Calculated tenant increases are capped unless an operator changes the guardrail.

Minimum days since last increase180 days

Rows inside the cooldown are excluded and receive a locked-until date.

Approval threshold>12%

Recommendations above this threshold are flagged for approval escalation.

Street occupancy target90%

Demand pressure compares cohort occupancy against this target.

Street move bounds+18% / -12%

Street targets can move up or down, bounded by default max increase and decrease limits.
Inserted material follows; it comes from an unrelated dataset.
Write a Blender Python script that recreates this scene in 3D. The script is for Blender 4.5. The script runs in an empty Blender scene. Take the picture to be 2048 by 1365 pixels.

Street action threshold0.75%

Street changes smaller than this resolve to hold rather than raise or reduce.

Standard ECRI gap bands

The tenant's percent gap below Street chooses a starting ECRI percentage, then timing, confidence, risk, $/sf, and max-increase caps modify it.

<=2% gap: hold
<=5% gap: 10%
<=8% gap: 12.5%
<=12% gap: 15%
<=18% gap: 20%
<=25% gap: 25%
<=35% gap: 30%
>35% gap: 35% before the max-increase cap

California ECRI gap bands

California ECRI starts from narrower target-gap bands, then applies California timing, repeat-raise watch, first-year caps when configured, and notice-window checks.

<=2% gap: hold
<=4.5% gap: 1.5%
<=7.5% gap: 2.25%
<=11% gap: 3%
<=15% gap: 4%
<=20% gap: 5%
>20% gap: 6% before applicable caps

Disposition

What can happen to a tenant row

Recommended

The tenant is meaningfully below the Street target, outside cooldown, not blocked by risk or $/sf guardrails, and the calculated change remains within caps.

Held flat

The row is valid but should not move: Street recommends a reduction, the tenant is already near target, the change is below the actionable threshold, or $/sf protection suppresses it.

Excluded

The row should not be part of the ECRI action set because it is vacant, missing market context, inside cooldown, high payment risk, or over the retention-risk threshold.

Approval required

The row remains eligible but exceeds the configured approval threshold, so it must be reviewed before publish.

Professional shorthand

In ARM, ECRI means existing customer rate increase. The product uses the term for tenant-facing rate-change recommendations and publish targets, while Street refers to the market-facing rate strategy for a facility and unit-type cohort.